" I'm in love with God.

God's in love with me.

This is who I am

and this is who I'll be

And that settles it.

Completely."


-Misty Edwards



That song says it all. That is precisely why I use songs as titles. The End.


Or rather, the beginning?


To be honest, I have been an absolute mess lately. If I even attempted to explain why, I would be lying the second I opened my mouth. A familiar numbness has taken over- an oh too familiar numbness. The same, yet entirely different. I am missing something, as I find myself wandering aimlessly through desert chasing shadows across the sand. I have been here before- or at least I feel as if I have, but no one passes the exact same way twice. The difference: this time I'm not sitting on a roof, I'm not alone, I'm not loathing my life, and I'm not the same person.


The feeling is the same. The thirst is the same. The struggle is the same. The warfare is the same. Oh, but the situation is entirely different. If I think it is the same, then I will react the same way. I will pray and seek with a fight or flight response in mind... and that is not what I am searching for this time.

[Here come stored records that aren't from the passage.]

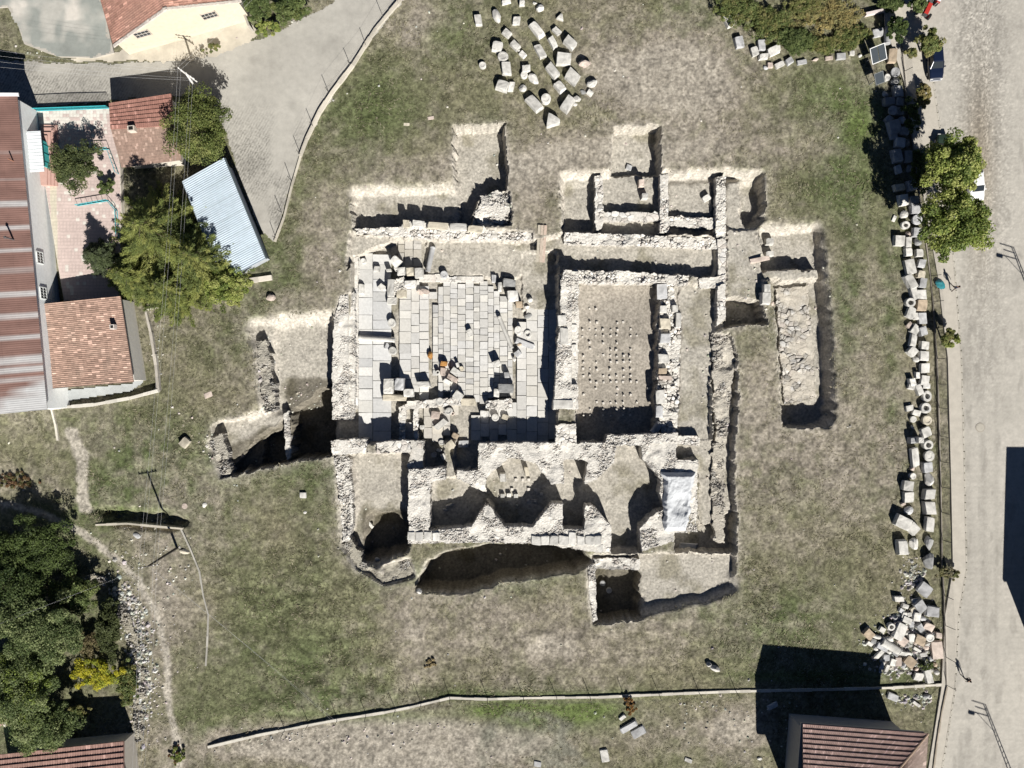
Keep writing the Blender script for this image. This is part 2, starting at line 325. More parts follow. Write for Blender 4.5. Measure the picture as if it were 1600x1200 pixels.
# ================================================================ THE GROUND: heights
Z = ((fbm(GX, GY, 130, 4, 1) - .5) * .35).astype(np.float32)
Z0 = Z.copy()
FLOOR = [   # (polygon in photo px, floor height in m), later ones win
 # north-west trench: north arm, west arm
 ([(708,197),(787,193),(792,250),(796,352),(716,352),(712,290)], -2.5),
 ([(547,295),(714,291),(718,356),(640,352),(553,358)], -1.75),
 ([(742,312),(770,296),(796,292),(800,352),(738,352)], -.85),
 # north-east trench: north arm, chambers
 ([(958,198),(1030,196),(1034,285),(1030,300),(957,300)], -2.4),
 ([(878,270),(960,268),(1190,268),(1197,300),(1192,346),(1165,352),(1136,366),(880,364)], -1.75),
 ([(882,283),(931,283),(931,360),(881,360)], -2.0),
 ([(1046,280),(1118,280),(1118,338),(1046,336)], -1.45),
 ([(1136,280),(1160,276),(1158,330),(1172,362),(1136,362)], -.7),
 ([(1158,284),(1194,272),(1197,320),(1176,352),(1166,330)], -2.3),
 # corridor north of the hall, outer east passages
 ([(836,376),(880,362),(1136,372),(1136,432),(884,424),(836,436)], -1.35),
 ([(1136,360),(1180,355),(1194,395),(1194,440),(1190,470),(1136,470)], -.35),
 ([(1120,380),(1136,380),(1136,512),(1118,520)], -.6),
 ([(1136,466),(1160,463),(1188,470),(1198,506),(1136,509)], -2.6),
 # court and what lies north of it
 ([(553,364),(640,371),(836,374),(846,380),(848,436),(553,440)], -1.85),
 ([(553,396),(622,372),(664,372),(664,430),(800,430),(872,420),(872,694),(517,694),(519,640),(553,470)], -2.32),
 ([(545,364),(622,369),(586,386),(553,400),(540,420)], -1.0),
 ([(816,396),(872,390),(872,482),(816,482)], -2.0),
 # hall and the passage beside it
 ([(900,438),(1034,440),(1030,694),(898,694)], -2.2),
 ([(1058,440),(1122,446),(1116,560),(1112,690),(1056,690)], -1.0),
 ([(1030,440),(1064,442),(1062,692),(1024,692)], -1.25),
 # east ditch
 ([(1117,530),(1140,520),(1152,560),(1152,640),(1146,720),(1150,862),(1120,862),(1116,700)], -1.3),
 ([(1056,824),(1118,822),(1150,800),(1148,864),(1058,864)], -2.4),
 ([(1110,690),(1128,690),(1126,822),(1092,822),(1092,720),(1056,720),(1056,688)], -.9),
 # east trench
 ([(1190,352),(1230,358),(1284,350),(1292,430),(1194,430)], -1.9),
 ([(1206,436),(1290,430),(1298,520),(1303,650),(1296,667),(1226,668),(1215,520)], -2.3),
 ([(1190,420),(1284,421),(1284,436),(1190,438)], -.45),
 # west trench
 ([(384,503),(430,496),(520,488),(517,712),(440,724),(352,746),(328,704),(334,664),(412,642),(400,545)], -1.5),
 ([(425,506),(518,500),(518,650),(420,650)], -2.2),
 ([(452,640),(518,595),(518,712),(449,720)], -4.6),
 ([(352,742),(392,690),(440,655),(441,722)], -2.6),
 ([(405,690),(440,662),(441,722),(400,732)], -3.8),
 # south-west room
 ([(545,710),(638,708),(638,852),(600,882),(566,884),(540,850),(552,790)], -2.0),
 ([(572,806),(610,806),(638,825),(638,860),(566,880)], -3.6),
 # south rooms
 ([(660,690),(750,690),(750,735),(660,738)], -2.3),
 ([(688,690),(712,690),(712,752),(694,752)], -1.5),
 ([(668,748),(762,748),(762,792),(738,826),(668,832)], -2.1),
 ([(752,770),(760,745),(795,714),(840,714),(884,745),(884,792),(835,826),(788,826)], -2.1),
 ([(880,718),(966,694),(1006,696),(1036,750),(1040,800),(1004,820),(1002,864),(952,864),(952,820),(916,830),(880,830)], -2.1),
 # pits south of the building
 ([(650,922),(668,882),(700,864),(790,852),(900,857),(925,880),(900,892),(800,904),(720,926)], -3.5),
 ([(930,893),(1000,895),(1001,966),(930,976)], -3.4),
 ([(1000,866),(1148,866),(1149,925),(1100,940),(1000,958)], -1.1),
 ([(925,868),(1000,868),(1000,895),(930,893)], -1.0),
]
dig = np.zeros((RH, RW), np.float32)
for poly, z in FLOOR:
    fill(Z, poly, z); fill(dig, poly, 1.0)
Z = np.where(dig > .5, Z + (fbm(GX, GY, 30, 4, 8) - .5) * .28, Z)
for P_, zt_ in UNDER:            # the ground was cleared from above every wall
    if zt_ > .25: continue
    for p_ in P_:
        sl, mk = pmask(p_, False); Z[sl] = np.where(mk, np.minimum(Z[sl], zt_ - .45), Z[sl]); dig[sl] = np.maximum(dig[sl], mk)
Z = blur(Z, 1, 1)
# gentler banks where the cuts were laid back
def bank(poly, r):
    global Z
    sl, mk = pmask(poly); B = blur(Z[sl], r, 2); k = blur(mk.astype(np.float32), 4, 1)
    Z[sl] = Z[sl] * (1 - k) + B * k
bank([(540,280),(725,280),(725,312),(540,316)], 4)
bank([(375,485),(520,478),(520,520),(380,520)], 4)
bank([(1165,338),(1290,338),(1290,366),(1165,366)], 4)
bank([(872,262),(958,262),(958,292),(872,292)], 3)
bank([(1034,262),(1195,262),(1195,290),(1034,290)], 3)
bank([(380,520),(430,520),(440,655),(320,700),(330,760),(380,700)], 5)
bank([(520,720),(575,720),(600,890),(520,890)], 3)
bank([(1285,345),(1310,345),(1320,672),(1285,672)], 3)
bank([(1140,900),(1160,900),(1160,930),(1000,965),(1000,935)], 5)
bank([(600,850),(1000,850),(930,980),(600,950)], 2)
# ditch bank north of the pole, hollow at lower left, yard
d = [(140,794),(200,796),(276,806),(300,816),(270,824),(180,822)]
q = np.zeros((RH, RW), np.float32); fill(q, d, 1); Z -= blur(q, 4, 2) * (.7 + .8 * fbm(GX, GY, 14, 3, 98))
q[:] = 0; fill(q, [(330,1165),(330,1122),(520,1112),(600,1098),(600,1108),(520,1128)], 1); Z -= blur(q, 5, 2) * .16
def gz(px, py): return float(samp(Z, np.array([px]), np.array([py]))[0])
def base_z(px, py):
    z = 0.0
    for _ in range(3): z = gz(*plan(px, py, z))
    return z

# ================================================================ THE GROUND: its own colours, and shade painted in the deep pits
soil_g = np.array([.105, .126, .058]); soil_o = np.array([.206, .189, .127]); soil_b = np.array([.288, .256, .207])
soil_p = np.array([.42, .385, .325]); cutc = np.array([.535, .495, .43]); floorc = np.array([.455, .425, .368])
grn = fbm(GX, GY, 110, 5, 20); dry = fbm(GX, GY, 160, 5, 30); fineN = fbm(GX, GY, 14, 3, 60)
def blob(ras, x, y, rx, ry, a, ang=0):
    c, s_ = math.cos(R(ang)), math.sin(R(ang))
    u = ((GX - x) * c + (GY - y) * s_) / rx; v = (-(GX - x) * s_ + (GY - y) * c) / ry
    dd = u * u + v * v
    ras += a * np.exp(-dd * 1.2)
G = (grn - .5) * .95 + .43           # greenness
D = (dry - .5) * .8 + .37           # bareness
for b_ in [(1040,120,130,75,.75),(830,250,130,50,.55),(940,60,50,80,.35),(650,50,45,60,.5),(1290,740,150,110,.42),(510,380,42,110,.55),
           (1200,230,110,60,.45),(880,1010,140,45,.4),(640,980,36,120,.45,-18),(1350,600,50,120,.25),(500,1165,230,40,1.0),(640,1160,150,45,.9),(1150,1140,60,50,.5),
           (1080,1140,130,50,.35),(60,760,120,30,.35,15),(255,1000,40,200,.35),(760,400,100,30,.5),(350,180,60,40,.3),(470,470,60,20,.4),(850,1150,80,40,.25),(1260,560,20,100,.3),(1180,620,40,120,.3),(960,230,90,40,.45),(1080,240,60,30,.4),(820,330,40,60,.4),(690,260,40,20,.3),(760,960,120,40,.25),(600,270,60,30,.3)]:
    blob(D, *b_)
for b_ in [(1390,480,16,150,.45),(1330,420,22,160,.35),(1400,640,14,80,.4),(1340,195,32,38,.75,20),(1310,150,60,40,.35),(560,170,110,90,.3),(700,60,60,60,.2),(450,980,130,150,.22),(200,760,120,70,.38),(1180,1010,90,60,.4),
           (560,1110,160,22,.5),(800,1085,260,12,.45),(1250,1060,140,14,.4),(1330,280,60,60,.25),(860,1120,90,30,.5),(870,100,60,60,.18),(500,760,60,80,.2),
           (320,560,60,60,.2),(1270,960,100,60,.3),(800,920,90,22,.3),(200,800,70,14,.5),(40,1000,120,120,.4),(360,1150,50,20,.5),(620,900,50,25,.3)]:
    blob(G, *b_)
G = np.clip(G, 0, 1); D = np.clip(D, 0, 1)
TR = np.zeros((RH, RW), np.float32)   # trodden paths
def strip(ras, pts, w, v=1.0):
    for (x1, y1), (x2, y2) in zip(pts, pts[1:]):
        dx, dy = x2 - x1, y2 - y1; l = math.hypot(dx, dy); nx, ny = -dy / l * w / 2, dx / l * w / 2
        fill(ras, [(x1 + nx, y1 + ny), (x2 + nx, y2 + ny), (x2 - nx, y2 - ny), (x1 - nx, y1 - ny)], v)
strip(TR, [(-60,770),(0,786),(60,800),(130,832),(180,872),(215,905),(245,960),(262,1030),(262,1090),(275,1150),(285,1250)], 8)
strip(TR, [(110,670),(130,720),(128,770),(132,800)], 17)
TR = blur(TR, 2, 2)
dgb = blur(dig, 2, 1)
rim = np.clip(blur(dig, 4, 2) * 1.7, 0, 1) * (1 - np.clip(dgb * 1.1, 0, 1))
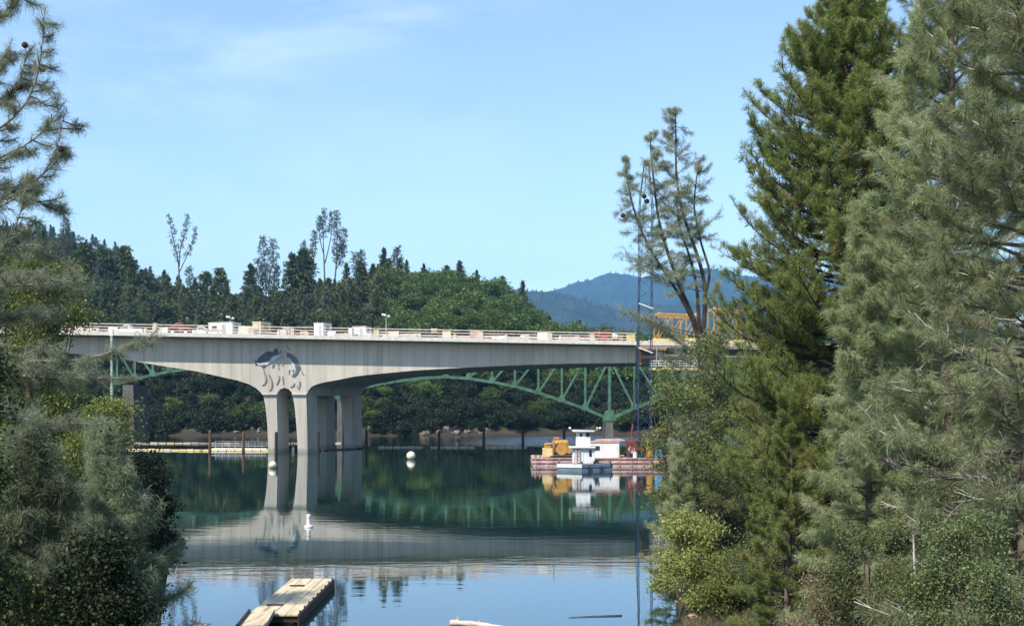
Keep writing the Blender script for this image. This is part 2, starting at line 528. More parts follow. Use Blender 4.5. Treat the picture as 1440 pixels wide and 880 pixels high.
gx = np.unique(np.concatenate([np.arange(-40, 40, 0.8), axis(-9000, 9000, 0, 1.0, 1.02)]))
gx = gx[np.concatenate([[True], np.diff(gx) > 0.3])]
gy = np.unique(np.concatenate([np.arange(-30, 110, 0.9), np.arange(110, 275, 5), np.arange(275, 520, 2.0), axis(520, 10500, 520, 12, 1.05)]))
GX, GY = np.meshgrid(gx, gy)
GZ = height(GX, GY)
nx, ny = len(gx), len(gy)
idx = np.arange(nx * ny).reshape(ny, nx)
Q = np.stack([idx[:-1, :-1], idx[:-1, 1:], idx[1:, 1:], idx[1:, :-1]], -1).reshape(-1, 4)


def ground_mat():
    m = mat('bank soil and brush', (0.03, 0.029, 0.017), 0.95, 0.4, 0.25, col2=(0.065, 0.055, 0.032), bump=0.6, detail=9)
    t = m.node_tree
    b = t.nodes['Principled BSDF']
    src = b.inputs['Base Color'].links[0].from_socket
    tc = t.nodes.new('ShaderNodeTexCoord')
    sp = t.nodes.new('ShaderNodeSeparateXYZ')
    t.links.new(tc.outputs['Object'], sp.inputs[0])
    n = t.nodes.new('ShaderNodeTexNoise'); n.inputs['Scale'].default_value = 0.12; n.inputs['Detail'].default_value = 6
    t.links.new(tc.outputs['Object'], n.inputs['Vector'])
    ad = t.nodes.new('ShaderNodeMath'); ad.operation = 'MULTIPLY_ADD'; ad.inputs[1].default_value = 6.0
    t.links.new(n.outputs['Fac'], ad.inputs[0]); t.links.new(sp.outputs['Z'], ad.inputs[2])
    mr = t.nodes.new('ShaderNodeMapRange'); mr.inputs[1].default_value = 3.4; mr.inputs[2].default_value = 4.4
    t.links.new(ad.outputs[0], mr.inputs[0])
    mx = t.nodes.new('ShaderNodeMix'); mx.data_type = 'RGBA'
    mx.inputs[6].default_value = (0.035, 0.026, 0.019, 1)     # bare drawdown band above the water
    t.links.new(mr.outputs[0], mx.inputs[0])
    t.links.new(src, mx.inputs[7])
    t.links.new(mx.outputs[2], b.inputs['Base Color'])
    return m


terrain = quads('ground', np.stack([GX, GY, GZ], -1).reshape(-1, 3), Q, ground_mat(), smooth=True)
tag(terrain, 'brown wooded banks and hillside around the lake', 'ground', kind='structure')


def water_mat():
    m = bpy.data.materials.new('lake water')
    m.use_nodes = True
    t = m.node_tree
    b = t.nodes['Principled BSDF']
    o = t.nodes['Material Output']
    b.inputs['Base Color'].default_value = (0.004, 0.022, 0.019, 1)
    b.inputs['Roughness'].default_value = 0.5
    b.inputs['Specular IOR Level'].default_value = 0.0
    g = t.nodes.new('ShaderNodeBsdfGlossy'); g.inputs['Roughness'].default_value = 0.015
    g.inputs['Color'].default_value = (0.93, 0.97, 1.0, 1)
    fr = t.nodes.new('ShaderNodeFresnel'); fr.inputs['IOR'].default_value = 1.4
    pw = t.nodes.new('ShaderNodeMath'); pw.operation = 'POWER'; pw.inputs[1].default_value = 0.62
    mx = t.nodes.new('ShaderNodeMixShader')
    tc = t.nodes.new('ShaderNodeTexCoord')
    sp = t.nodes.new('ShaderNodeSeparateXYZ')
    t.links.new(tc.outputs['Object'], sp.inputs[0])
    mp = t.nodes.new('ShaderNodeMapping'); mp.inputs['Scale'].default_value = (0.35, 1.3, 1)
    n1 = t.nodes.new('ShaderNodeTexNoise'); n1.inputs['Scale'].default_value = 1.0; n1.inputs['Detail'].default_value = 4
    mp2 = t.nodes.new('ShaderNodeMapping'); mp2.inputs['Scale'].default_value = (0.05, 0.16, 1)
    n2 = t.nodes.new('ShaderNodeTexNoise'); n2.inputs['Scale'].default_value = 1.0; n2.inputs['Detail'].default_value = 2
    t.links.new(tc.outputs['Object'], mp.inputs['Vector']); t.links.new(mp.outputs['Vector'], n1.inputs['Vector'])
    t.links.new(tc.outputs['Object'], mp2.inputs['Vector']); t.links.new(mp2.outputs['Vector'], n2.inputs['Vector'])
    # calm in front of the boom, wind-ruffled water beyond it
    mr = t.nodes.new('ShaderNodeMapRange')
    mr.inputs[1].default_value = 215; mr.inputs[2].default_value = 235
    mr.inputs[3].default_value = 0.0045; mr.inputs[4].default_value = 0.45
    t.links.new(sp.outputs['Y'], mr.inputs[0])
    mrx = t.nodes.new('ShaderNodeMapRange'); mrx.inputs[1].default_value = -16; mrx.inputs[2].default_value = 2
    mrx.inputs[3].default_value = 0.06; mrx.inputs[4].default_value = 1.0
    t.links.new(sp.outputs['X'], mrx.inputs[0])
    mm = t.nodes.new('ShaderNodeMath'); mm.operation = 'MULTIPLY'
    t.links.new(mr.outputs[0], mm.inputs[0]); t.links.new(mrx.outputs[0], mm.inputs[1])
    n3 = t.nodes.new('ShaderNodeTexNoise'); n3.inputs['Scale'].default_value = 0.045; n3.inputs['Detail'].default_value = 3
    t.links.new(tc.outputs['Object'], n3.inputs['Vector'])
    pm = t.nodes.new('ShaderNodeMapRange'); pm.inputs[1].default_value = 0.4; pm.inputs[2].default_value = 0.68; pm.inputs[3].default_value = 0.0025; pm.inputs[4].default_value = 0.0095
    t.links.new(n3.outputs['Fac'], pm.inputs[0])
    mxm = t.nodes.new('ShaderNodeMath'); mxm.operation = 'MAXIMUM'
    t.links.new(pm.outputs[0], mxm.inputs[1])
    t.links.new(mm.outputs[0], mxm.inputs[0])
    m1 = t.nodes.new('ShaderNodeMath'); m1.operation = 'MULTIPLY'
    t.links.new(n1.outputs['Fac'], m1.inputs[0]); t.links.new(mxm.outputs[0], m1.inputs[1])
    m2 = t.nodes.new('ShaderNodeMath'); m2.operation = 'MULTIPLY_ADD'; m2.inputs[1].default_value = 0.01
    t.links.new(n2.outputs['Fac'], m2.inputs[0]); t.links.new(m1.outputs[0], m2.inputs[2])
    bp = t.nodes.new('ShaderNodeBump'); bp.inputs['Strength'].default_value = 1.0; bp.inputs['Distance'].default_value = 1.0
    t.links.new(m2.outputs[0], bp.inputs['Height'])
    t.links.new(bp.outputs['Normal'], g.inputs['Normal'])
    t.links.new(fr.outputs[0], pw.inputs[0]); t.links.new(pw.outputs[0], mx.inputs[0])
    t.links.new(b.outputs['BSDF'], mx.inputs[1]); t.links.new(g.outputs['BSDF'], mx.inputs[2])
    t.links.new(mx.outputs[0], o.inputs['Surface'])
    return m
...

This is different; only God is the same. Once again, I find myself begging for a drink. Just enough to get through tomorrow until I wander out of the arid land. The truth is that I am finding exactly what I am asking for- enough to get by, to sustain my wandering. The truth is that I cannot find a steady stream until I learn the difference between running water and the shadows in the sand.


What is the real thing and what is just a faint projection of one's imagination? Oh, the games that the mind can play. Mine questions who I've been and who I am, and it makes it much harder to figure out where I am going.


Yesterday, I some how found reality. I am that person, this person. This is who I've been, who I am, and who I'll be. I know where I'm standing. Now I need to sort through the shadowy lies and continue chasing after the sound of the stream.... and soon enough, I'll be out of the desert.